The truth- rarely mentioned in such a context, although our current reality emphatically affirms it- is that the emergence of such a state would be an endorsement of statehood and statism in the entirety of the Arab Levant, and possibly Arab countries that lay beyond it. While this factor cannot compensate for the absence of the many others that are necessary, the fact remains that the others will continue to be weak and lacking without it.
We could also add that the establishment of a Palestinian state would likely correct the historical error that led to the emergence and independence of Levantine countries during, between, or after the two world wars, as the prospects of a Palestinian polity faded and vanished.
This is said as the Levant undergoes one of the worst periods in its history that is marked by state retreat and the ascension of militias. Iraq, Syria, Lebanon, and Palestine all manifest this ongoing rot in their own way.
The lack of a Palestinian state renders the lives of these countries’ states short, anxious, and insecure. Indeed, the Palestine cause, along with the Iranian expansionism that has accompanied it since 1979, are the primary drivers of state fragmentation and militia entrenchment. We are well aware of how the state began disintegrating in Lebanon in 1975, and how Hezbollah draws its pretexts for maintaining an armed state that is stronger than the state.
We also know that Jordan faced a similar threat in 1970 and that its fate as a nation and a state still hinges on developments in the West Bank. The pretext of liberating Palestine has been integral to Baathist rule in Syria since 1963, and especially after 1970. This same pretext, albeit to a lesser extent, explained the policies of Baathist rule in Iraq until 2003. Since then, Iraq has been embroiled in resistance politics after being glued to Iran. Even in Yemen, a non-Levantine, criticism of the Houthi militia regime runs up against "resistance" that sanitizes the Houthi regime with its rhetorical aroma.
In other words, if it is true that the Palestinian cause is not the “central” cause of an Arab world composed of many different states that have varying circumstances, and at times contradictory considerations, it is also true that this cause continues to be a central means for preventing the establishment of states in the Arab world, especially in the Levant.
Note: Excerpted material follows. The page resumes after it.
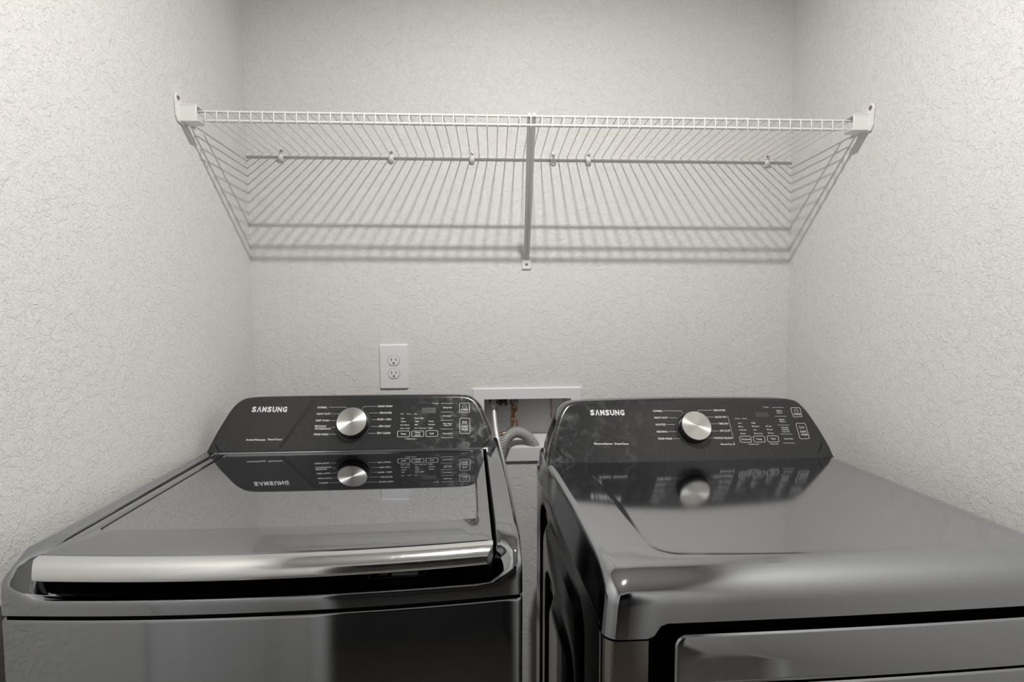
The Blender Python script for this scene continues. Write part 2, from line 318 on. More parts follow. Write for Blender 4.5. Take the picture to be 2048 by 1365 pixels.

This exploitation of the Palestinian cause, as experience has shown, begins as a war against the state and ultimately culminates as a war against society itself. That is because sects, ethnicities, and regions find, in this so-called climate of nationalism, a calling to consolidate their image as nations that are pitiful but confident and conceited.
What we can conclude from this is that the patriots of the Levant, who developed their patriotism within the context of a struggle with the exploitation of the Palestinian cause, could find themselves at a new crossroads: the establishment of a Palestinian state has become a requisite for their projects’ success and the establishment or restoration of their states. In this sense, it must be made a key item on their political agendas. Just like using the “liberation of Palestine” from without had been a threat to Levantine states and citizens’ identification with Levantine countries, turning our back to the effort to establish a Palestinian state today impedes the path of national identification and statehood in each of these countries.
Accordingly, the establishment of this state, as both an ethical and self-serving goal, raises a great new challenge, not only to the Palestinians but also to Levantines and many other Arabs. Going forward, it will become difficult, as well as irrational, for patriots in the Levant to choose isolationism or behave as though this matter is not of their concern, if not out of love for a state for the Palestinians or justice as such, then out of love for a state for themselves.